An Al Qaeda in Iraq front group warned Tuesday that insurgents were waiting for the right moment to retaliate against a U.S.-Iraqi security crackdown in the northern city of Mosul.

Gunmen killed a policeman near his station in Mosul, when attackers opened fire with machine guns shortly before noon about 100 yards from the Hadba police directorate, officials said.

Interior Ministry spokesman Maj. Gen. Abdul-Karim Khalaf ordered an immediate investigation and expressed concern that the policeman had been killed in broad daylight Tuesday in an area that was crowded with Iraqi policemen and pedestrians.

Mosul, located 225 miles northwest of Baghdad, has been dubbed by the U.S. military as Al Qaeda's last major urban stronghold in Iraq. The Iraqi government launched an offensive, dubbed Operation Lion's Roar, there earlier this month to clear the area.

Officials have claimed initial success, saying more than 1,200 suspects have been detained, and Iraqi security forces have met little resistance.

But a man claiming to be a spokesman for the Islamic State of Iraq in Ninevah province, which includes Mosul, warned in a videotape posted Tuesday that insurgents were prepared to fight back.

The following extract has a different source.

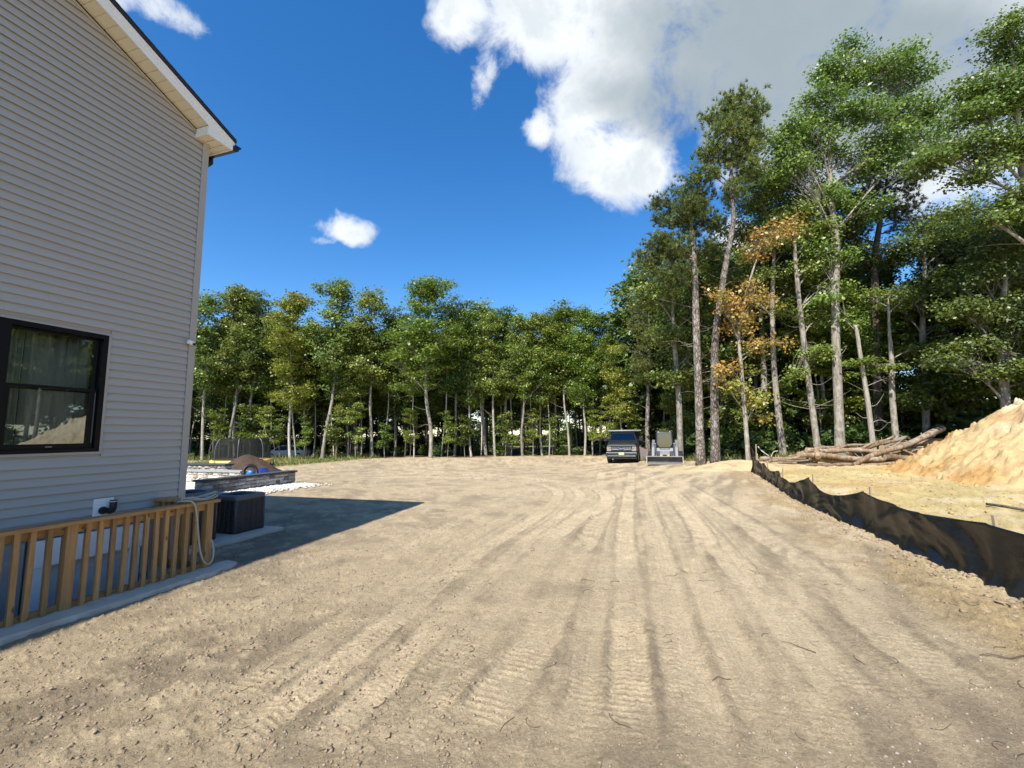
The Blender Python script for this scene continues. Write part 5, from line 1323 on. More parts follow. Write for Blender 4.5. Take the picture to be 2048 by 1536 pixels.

"Until now, we have not been engaged ... because we are the ones who control the hour to start the initiative and we will choose the time for retaliation or engagement," the unidentified spokesman said, sitting with his face covered behind a table with a laptop and wearing a white Arab robe.

"We are at full strength and have not had a single soldier killed or arrested contrary to your alleged reports" of major arrests, he said.

He said that during the first week "of the so-called the Lion's Roar operation" many people from Mosul were arrested, but he claimed they were merely former army officers, university teachers and students.

There was no way to authenticate the comments. But the video was said to have been produced by al-Furqan, one of Al Qaeda's media production wings, and it was posted on a number of Islamic Web sites that usually carry militant statements.

The spokesman also said members of the group would not comply with a government call to hand over weapons, drawing a comparison with similar offensives against Shiite extremists led by anti-U.S. cleric Muqtada al-Sadr's Mahdi Army in the southern city of Basra and Baghdad's Sadr City.

"We tell (Prime Minister Nouri) al-Maliki that the soldiers of the Islamic State of Iraq are not like those from the charlatan Mahdi Army who surrendered their weapons to the soldiers of the crusade for few dollars," he said. "We will not hand over our weapons."

The U.S. military said Sunday that Al Qaeda in Iraq was "off-balance and on the run" after recent operations against it but remains a very lethal threat.

Maj. Gen. Mark Hertling, the top American commander in northern Iraq, also said last week that the military expected the insurgents to try to regroup and strike back against the two-week-old offensive with car bombs and suicide attacks.

The Iraqi military on Monday detained six teenagers it says were trained as suicide bombers by a Saudi militant in Mosul.

Khalaf said the young men, who officials said were ages 14 to 18, would be released after the investigation was completed because they had been forced to comply when the militant threatened their families.

"Due to their ages and the fact that they were coerced and not volunteering, they will not be subject to legal procedures," he said Tuesday.

In other violence, a U.S.-allied fighter was killed and two others were wounded Tuesday when a bomb under their vehicle exploded near a market in northern Baghdad's predominantly Sunni area of Azamiyah.

The attack was reported by a member of a local group that has joined U.S. and Iraqi forces against Al Qaeda in Iraq. He spoke on condition of anonymity because he wasn't authorized to release the information.

The U.S. military also said an American soldier was killed and two others were wounded Sunday afternoon in a roadside bombing 110 miles south of Baghdad near the Ash Shamiyah district of the Qadisiyah province, southeast of the Shiite holy city of Najaf.

On the political front, al-Maliki convened a meeting of the presidential council and other political leaders late Monday to discuss negotiations over a long-term security agreement with the United States that is meant to replace the U.N. mandate that governs American military operations in Iraq.

Nasser al-Ani, a spokesman for the presidential council, said the delegates agreed to continue the dialogue.

"It is not an easy matter but it is a critical one and needs the participation of all influential political parties in the country who have a role in making decisions," he said.

President Bush and al-Maliki signed a statement of principles last December regarding future U.S.-Iraqi relations and said they planned to finalize a new security agreement by July 31.